Comenzaba el viaje en sí. Con una llegada tan accidentada se me habían olvidado los nervios que siempre me produce el desembarco en un país como éste, tan lleno de relatos de violencia descarnada, de barbarie cotidiana. Cancún era una ciudad monstruosa, turística y sin ningún encanto, por lo que tomamos un autobús directamente del aeropuerto a Puerto Morelos, un pueblito en la costa que la guía señalaba como uno de los últimos rincones con encanto de todo el litoral. El autobús nos dejó en un cruce de carreteras a unos kilómetros del pueblo. Ya era casi de noche, y sin conocer el país estábamos algo asustados por acaso descubrir demasiado pronto qué había de verdad en los testimonios de malandros y vampiros que yo había vivido en otros países del entorno. Alguien nos indicó dónde tomar el transporte a Puerto Morelos, y en un minuto estábamos a bordo de un autobús sucio y ruidoso que nos llevaba hacia el mar. Los minutos en el cruce me habían servido para tomar unas primeras impresiones. No había notado miradas especialmente punzantes, o grupos de hombres más atentos de lo necesario.

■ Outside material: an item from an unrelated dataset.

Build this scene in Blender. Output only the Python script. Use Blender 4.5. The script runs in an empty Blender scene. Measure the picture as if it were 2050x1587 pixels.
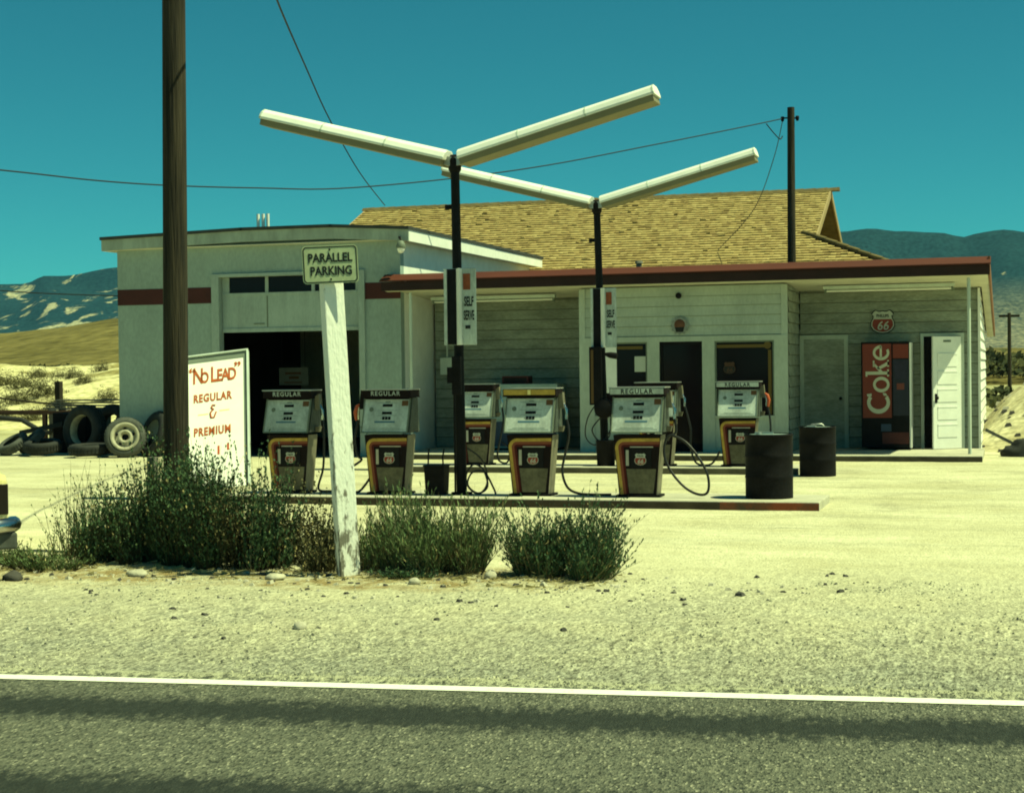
import bpy, bmesh, math, random
from mathutils import Vector, Matrix, Euler, noise as mnoise
R = math.radians
sin, cos, pi = math.sin, math.cos, math.pi
S = bpy.context.scene
COL = S.collection

# ------------------------------------------------------------------ camera, sky, sun, exposure
cam_d = bpy.data.cameras.new("camera")
cam = bpy.data.objects.new("camera", cam_d)
COL.objects.link(cam)
cam_d.sensor_width = 36.0
cam_d.lens = 3260.0 / 2050.0 * 36.0
cam_d.clip_start = 0.1
cam_d.clip_end = 20000
cam.matrix_world = (Matrix.Translation((0, 0, 1.75)) @ Matrix.Rotation(R(17.0), 4, 'Z')
                    @ Matrix.Rotation(R(90 - 0.975), 4, 'X') @ Matrix.Rotation(R(-0.7), 4, 'Z'))
S.camera = cam

SUN_DIR = Vector((2.75, 0.10, 5.05)).normalized()
sun_el = math.asin(SUN_DIR.z)
sun_az = math.atan2(SUN_DIR.x, SUN_DIR.y)
W = bpy.data.worlds.new("World"); S.world = W; W.use_nodes = True
nt = W.node_tree; nt.nodes.clear()
wo = nt.nodes.new('ShaderNodeOutputWorld'); bg = nt.nodes.new('ShaderNodeBackground')
sky = nt.nodes.new('ShaderNodeTexSky'); sky.sky_type = 'NISHITA'; sky.sun_disc = False
sky.sun_elevation = sun_el; sky.sun_rotation = sun_az
sky.air_density = 1.0; sky.dust_density = 0.0; sky.ozone_density = 1.0; sky.altitude = 3000
tint = nt.nodes.new('ShaderNodeMix'); tint.data_type = 'RGBA'; tint.blend_type = 'MULTIPLY'
tint.inputs[0].default_value = 1.0
tint.inputs[7].default_value = (0.18, 1.10, 0.83, 1)
nt.links.new(sky.outputs[0], tint.inputs[6]); nt.links.new(tint.outputs[2], bg.inputs[0])
bg.inputs[1].default_value = 0.05
nt.links.new(bg.outputs[0], wo.inputs[0])
sun_d = bpy.data.lights.new("sun", 'SUN'); sun_d.energy = 5.0; sun_d.angle = R(0.53)
sun_d.color = (0.90, 1.0, 0.52)
sun = bpy.data.objects.new("sun", sun_d); COL.objects.link(sun)
sun.rotation_euler = SUN_DIR.to_track_quat('Z', 'Y').to_euler()
sun.location = (20, 10, 40)
vs = S.view_settings
vs.view_transform = 'Standard'; vs.look = 'None'; vs.exposure = 0.55; vs.gamma = 1.0
S.cycles.max_bounces = 6; S.cycles.diffuse_bounces = 2; S.cycles.volume_bounces = 0
S.cycles.use_denoising = True; S.cycles.filter_width = 1.9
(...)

Me sentía aliviado, el lugar parecía relativamente seguro. Susana me había oído tantas historias sobre los rincones infernales de hispanoamérica, que sufrió seguramente aquellos minutos por la pequeña paranoia que yo le había producido tratando de avisarla sobre los peligros de un viaje como éste, y que al menos aquella noche se revelaba infundada. En seguida estábamos en un precioso pueblito pegado a la playa, con bares y hotelitos de colores y tejados de guano tratando de conservar un estilo autóctono, en los que algunos viajeros europeos cenaban despreocupados. Un vistazo al mar, y un par de preguntas aquí y allá, y en cuestión de minutos teníamos habitación en la posada más barata del pueblo, un lugar con encanto alrededor de un patio arbolado.

La ducha se llevó por el desagüe los últimos lazos con España, y la cena a base de tacos y quesadillas en un rincón a un paso del mar, nos depositó poco a poco en el suelo Mexicano. Con todos los sustos del comienzo pasados y las mochilas a buen recaudo, la mente podía por fin sosegarse en la espesa atmósfera de la noche tropical, entre rostros sudorosos de facciones antiguas y poderosas. Susana disfrutaba con una ilusión deliciosamente infantil de sus primeras horas en aquel suelo con el que había soñado desde adolescente. Con la brisa fresca del mar fluían más despacio los pensamientos, en un familiar silencio de oscuridad sólo endulzado por el acento cantarín de los nativos que charlaban sentados sobre el embarcadero de madera que penetraba en el oscuro Caribe sin luna.